Perspective. Lines receding to infinity. Perhaps in a state of trauma, a fractal—like Ophelia. Perspectives. Weather. Seasons. Leaves. Us. Always.



Seventh day of the Seventh month

The greatest gift we can make to others is our true presence.

The Four Mantras:
1.  I am here for you.
2.  I know you are there, and I am very happy.

And if you are truly present, this mantra will produce a miracle. You become real, the other person becomes real, and life is real in that moment. You bring happiness to yourself and to the other person.

Whenever you are really there, you are able to recognize and appreciate the presence of the other – the full moon, the North Star, the magnolia flowers, or the person you love the most.

The Four Mantras:
3. I know you suffer. That is why I am here for you.
4.  I suffer. Please help. 

In true love, there is no place for pride…When you are hurt by the person you love, when you suffer and believe that your suffering has been caused by the person you love the most…Do not let pride stand in the way. Practice the fourth mantra, “Darling, I suffer. Please help.” If you really consider her to be the one you love the most in this life, you have to do that. When the other person hears your words, she will come back to herself and practice looking deeply.
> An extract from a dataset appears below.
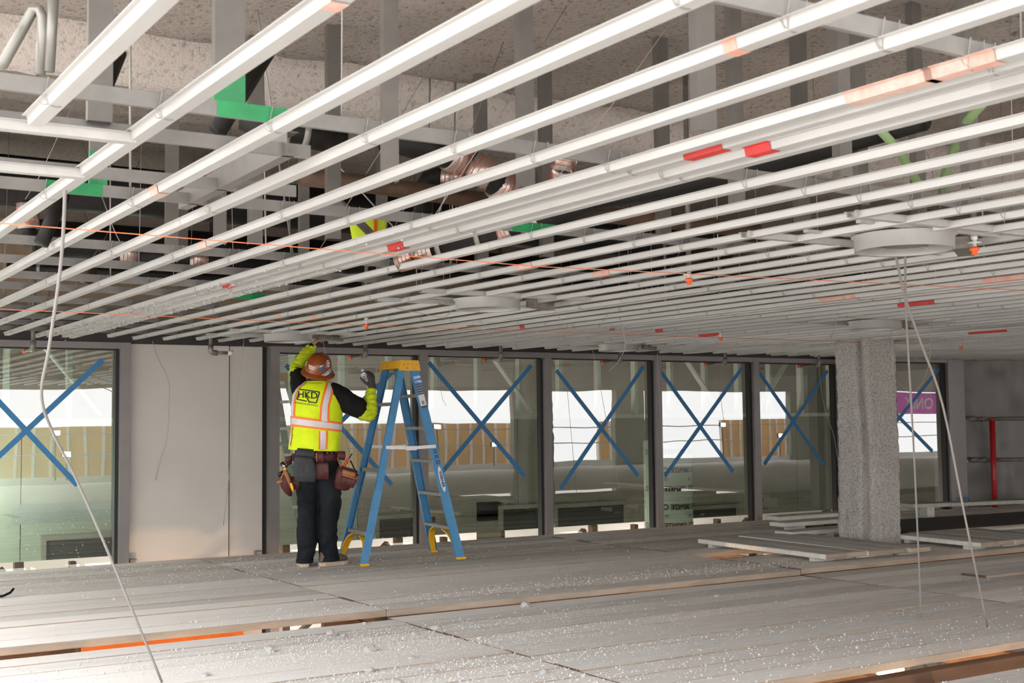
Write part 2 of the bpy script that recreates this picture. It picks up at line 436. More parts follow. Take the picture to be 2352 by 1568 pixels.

Then the two of you will be able to sort things out, reconcile, and dissolve the wrong perception.
                                             Thich Nhat Hanh


True love shares truth. Across the Universe. Orihime and Hikoboshi—the weaver-girl and the cowherd. Only this night of the year they meet, Tanabata. True love is true. It is in the stars. The arrow flickers.

A dark sky sanctuary is a remote piece of protected land that is prized for the quality of its starry nights. Geographic isolation makes reaching one of these rare sanctuaries difficult, which also makes it all the more worthwhile. Orihime and Hikoboshi will leave the light on for you.